Shawn Bingham, assistant dean of the USF Honors Program and assistant professor of sociology, and Sara Green, director of interdisciplinary social sciences program and associate professor of sociology, wrote a book about disability humor with the same name as the lecture. They interviewed 10 comedians from the U.S., U.K. and Canada including Josh Blue, Liz Carr and Kim Kilpatrick about using humor about their disabilities in their performances.
“It was a really intriguing project that I personally think is just gonna drive a lot of my work as a sociologist,” Bingham said.

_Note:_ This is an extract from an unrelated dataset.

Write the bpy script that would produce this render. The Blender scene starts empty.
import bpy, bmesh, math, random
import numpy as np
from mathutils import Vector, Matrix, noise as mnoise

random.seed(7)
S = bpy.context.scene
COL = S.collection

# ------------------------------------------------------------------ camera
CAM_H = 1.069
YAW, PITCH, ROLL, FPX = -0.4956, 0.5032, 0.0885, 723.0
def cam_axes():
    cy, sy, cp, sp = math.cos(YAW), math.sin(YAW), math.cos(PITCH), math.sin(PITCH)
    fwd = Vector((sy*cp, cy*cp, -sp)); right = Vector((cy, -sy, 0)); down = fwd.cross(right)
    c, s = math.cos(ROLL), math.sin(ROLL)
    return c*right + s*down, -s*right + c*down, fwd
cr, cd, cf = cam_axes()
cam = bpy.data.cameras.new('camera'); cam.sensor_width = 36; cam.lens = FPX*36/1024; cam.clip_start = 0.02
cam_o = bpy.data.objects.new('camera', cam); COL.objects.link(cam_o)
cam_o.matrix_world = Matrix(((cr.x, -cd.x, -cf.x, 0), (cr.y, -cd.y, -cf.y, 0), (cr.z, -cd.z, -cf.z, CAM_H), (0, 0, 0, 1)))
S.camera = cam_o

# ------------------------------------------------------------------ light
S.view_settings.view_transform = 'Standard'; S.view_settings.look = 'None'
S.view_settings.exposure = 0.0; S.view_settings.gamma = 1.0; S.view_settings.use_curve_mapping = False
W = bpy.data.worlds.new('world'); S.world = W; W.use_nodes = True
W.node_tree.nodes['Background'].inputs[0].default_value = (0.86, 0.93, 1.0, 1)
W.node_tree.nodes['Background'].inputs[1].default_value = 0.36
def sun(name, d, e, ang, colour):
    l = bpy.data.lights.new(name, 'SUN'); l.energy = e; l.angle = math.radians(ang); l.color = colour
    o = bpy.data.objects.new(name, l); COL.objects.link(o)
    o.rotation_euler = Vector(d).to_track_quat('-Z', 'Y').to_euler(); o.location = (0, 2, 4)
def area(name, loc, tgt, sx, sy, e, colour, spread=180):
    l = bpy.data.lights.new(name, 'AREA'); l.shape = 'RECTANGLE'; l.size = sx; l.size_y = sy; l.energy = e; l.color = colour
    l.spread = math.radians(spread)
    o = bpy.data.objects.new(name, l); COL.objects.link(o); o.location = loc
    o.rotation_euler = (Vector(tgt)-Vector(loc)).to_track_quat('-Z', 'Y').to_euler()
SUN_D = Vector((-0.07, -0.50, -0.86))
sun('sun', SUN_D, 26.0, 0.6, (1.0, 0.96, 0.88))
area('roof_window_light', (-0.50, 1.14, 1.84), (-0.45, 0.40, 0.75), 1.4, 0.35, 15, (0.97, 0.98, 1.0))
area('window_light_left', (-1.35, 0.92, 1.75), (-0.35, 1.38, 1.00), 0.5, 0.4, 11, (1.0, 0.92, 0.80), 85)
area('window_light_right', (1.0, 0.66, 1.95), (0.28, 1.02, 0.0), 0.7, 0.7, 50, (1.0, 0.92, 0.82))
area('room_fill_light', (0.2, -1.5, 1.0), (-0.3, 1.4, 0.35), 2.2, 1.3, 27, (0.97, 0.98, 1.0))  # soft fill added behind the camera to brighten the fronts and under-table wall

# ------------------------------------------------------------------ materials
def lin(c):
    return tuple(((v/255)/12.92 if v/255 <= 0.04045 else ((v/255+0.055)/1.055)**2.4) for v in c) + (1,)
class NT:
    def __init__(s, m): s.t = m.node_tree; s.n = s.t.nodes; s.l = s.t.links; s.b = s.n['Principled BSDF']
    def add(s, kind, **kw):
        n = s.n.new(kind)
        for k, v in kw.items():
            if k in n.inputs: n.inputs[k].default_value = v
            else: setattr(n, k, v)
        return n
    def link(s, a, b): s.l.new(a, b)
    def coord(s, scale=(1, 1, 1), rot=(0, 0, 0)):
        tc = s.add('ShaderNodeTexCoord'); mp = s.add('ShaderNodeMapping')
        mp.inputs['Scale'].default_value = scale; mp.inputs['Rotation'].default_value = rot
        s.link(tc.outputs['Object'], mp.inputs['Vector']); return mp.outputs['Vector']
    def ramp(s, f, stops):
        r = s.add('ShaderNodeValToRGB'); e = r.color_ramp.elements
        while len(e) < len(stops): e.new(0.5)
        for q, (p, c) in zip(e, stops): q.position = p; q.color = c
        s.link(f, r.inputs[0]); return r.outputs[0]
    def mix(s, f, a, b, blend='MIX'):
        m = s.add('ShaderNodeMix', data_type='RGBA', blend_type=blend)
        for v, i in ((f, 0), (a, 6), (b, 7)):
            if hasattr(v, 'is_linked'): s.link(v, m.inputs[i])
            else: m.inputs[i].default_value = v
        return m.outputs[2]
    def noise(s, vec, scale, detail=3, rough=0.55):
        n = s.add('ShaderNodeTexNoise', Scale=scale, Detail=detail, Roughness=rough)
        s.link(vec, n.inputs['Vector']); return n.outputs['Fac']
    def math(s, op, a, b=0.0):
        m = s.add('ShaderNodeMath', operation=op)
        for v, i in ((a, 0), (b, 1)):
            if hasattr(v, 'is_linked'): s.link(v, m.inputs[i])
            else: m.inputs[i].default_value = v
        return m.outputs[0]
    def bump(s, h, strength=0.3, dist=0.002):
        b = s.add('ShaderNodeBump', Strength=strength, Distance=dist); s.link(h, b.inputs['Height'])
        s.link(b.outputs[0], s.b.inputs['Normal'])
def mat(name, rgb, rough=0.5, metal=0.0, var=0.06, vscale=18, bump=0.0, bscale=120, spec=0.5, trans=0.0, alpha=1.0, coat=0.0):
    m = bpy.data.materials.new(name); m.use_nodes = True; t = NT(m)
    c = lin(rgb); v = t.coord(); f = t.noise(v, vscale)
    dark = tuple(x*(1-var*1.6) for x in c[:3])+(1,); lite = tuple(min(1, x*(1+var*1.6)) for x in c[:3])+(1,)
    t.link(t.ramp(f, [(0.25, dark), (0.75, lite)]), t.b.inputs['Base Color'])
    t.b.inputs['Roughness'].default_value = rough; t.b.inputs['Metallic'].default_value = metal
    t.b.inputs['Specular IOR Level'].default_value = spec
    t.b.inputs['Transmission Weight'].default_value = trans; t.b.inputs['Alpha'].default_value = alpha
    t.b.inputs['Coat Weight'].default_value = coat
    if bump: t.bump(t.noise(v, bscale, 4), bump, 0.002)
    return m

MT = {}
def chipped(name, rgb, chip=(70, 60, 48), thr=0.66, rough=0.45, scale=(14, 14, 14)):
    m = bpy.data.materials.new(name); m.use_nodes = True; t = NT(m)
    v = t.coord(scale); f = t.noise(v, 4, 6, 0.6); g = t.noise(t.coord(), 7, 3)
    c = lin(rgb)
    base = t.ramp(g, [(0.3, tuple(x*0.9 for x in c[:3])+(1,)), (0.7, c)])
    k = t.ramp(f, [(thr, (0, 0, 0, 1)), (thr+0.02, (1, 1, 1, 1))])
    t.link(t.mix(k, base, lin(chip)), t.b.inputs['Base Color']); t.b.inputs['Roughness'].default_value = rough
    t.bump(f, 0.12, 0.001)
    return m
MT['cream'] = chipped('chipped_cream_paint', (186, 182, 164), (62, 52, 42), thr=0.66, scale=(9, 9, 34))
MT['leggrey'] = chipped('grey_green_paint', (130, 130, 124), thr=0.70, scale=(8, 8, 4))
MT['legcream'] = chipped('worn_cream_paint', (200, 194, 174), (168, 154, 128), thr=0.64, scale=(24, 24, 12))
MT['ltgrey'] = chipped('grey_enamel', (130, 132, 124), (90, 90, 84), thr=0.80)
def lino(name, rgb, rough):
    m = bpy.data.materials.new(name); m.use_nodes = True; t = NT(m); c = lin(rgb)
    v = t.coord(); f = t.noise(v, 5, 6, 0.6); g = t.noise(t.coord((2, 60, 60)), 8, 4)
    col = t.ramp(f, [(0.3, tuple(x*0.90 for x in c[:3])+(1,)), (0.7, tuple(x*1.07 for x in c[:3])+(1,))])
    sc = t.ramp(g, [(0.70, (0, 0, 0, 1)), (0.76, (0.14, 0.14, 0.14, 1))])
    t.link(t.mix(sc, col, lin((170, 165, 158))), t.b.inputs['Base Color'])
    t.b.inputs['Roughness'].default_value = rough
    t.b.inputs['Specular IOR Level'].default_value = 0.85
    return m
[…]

Green’s daughter has cerebral palsy and Bingham’s brothers were born with fetal alcohol syndrome. Bingham was fascinated by how his brother could use his wit to get better services and get the resources he needed. It also allowed him to put people at ease and use his disability as a bridge to create relationships.
“We’re interested in the connection between activism and humor, particularly humor that critiques and tests boundaries and also humor that provides insight for things that are happening in society,” Bingham said.
Throughout the program, both Bingham and Green played video clips of comedians. However, Green first distinguished the difference between disabling humor and disability humor. She used the example of Donald Trump mocking a reporter with a disability.
“Disability humor is where people with disabilities are using humor to reframe their own experience, [and] sometimes they’re wanting to simply counter the tragedy narrative,” Green said.
Bingham spoke about the four different types of humor including superiority, relief, inferiority and incongruity and how comedians use those types of humor. He explained that often people with disabilities use comedy as a relief mechanism. To get their audiences comfortable, they make jokes about themselves but then turn the jokes onto the audience.
Comedians often refer to this as breaking the “fifth” wall, he said. People are conditioned not to mix humor and disabilities together, which often makes these types of comedy shows uncomfortable for audience members, Bingham said.
The goals of these comedians are to educate people about those with disabilities, said Green and Bingham. Both professors hope to break the stigma that people with disabilities are sad and isolated. Green said these comedians are using their platform to reclaim the disability experience and to retell the story through humor.
“Those assumptions that people with disabilities are very sad, very isolated, very introverted, stuck in institutions — that’s the kind of story that these folks are trying to grab ahold of and turn around and retell,” Green said.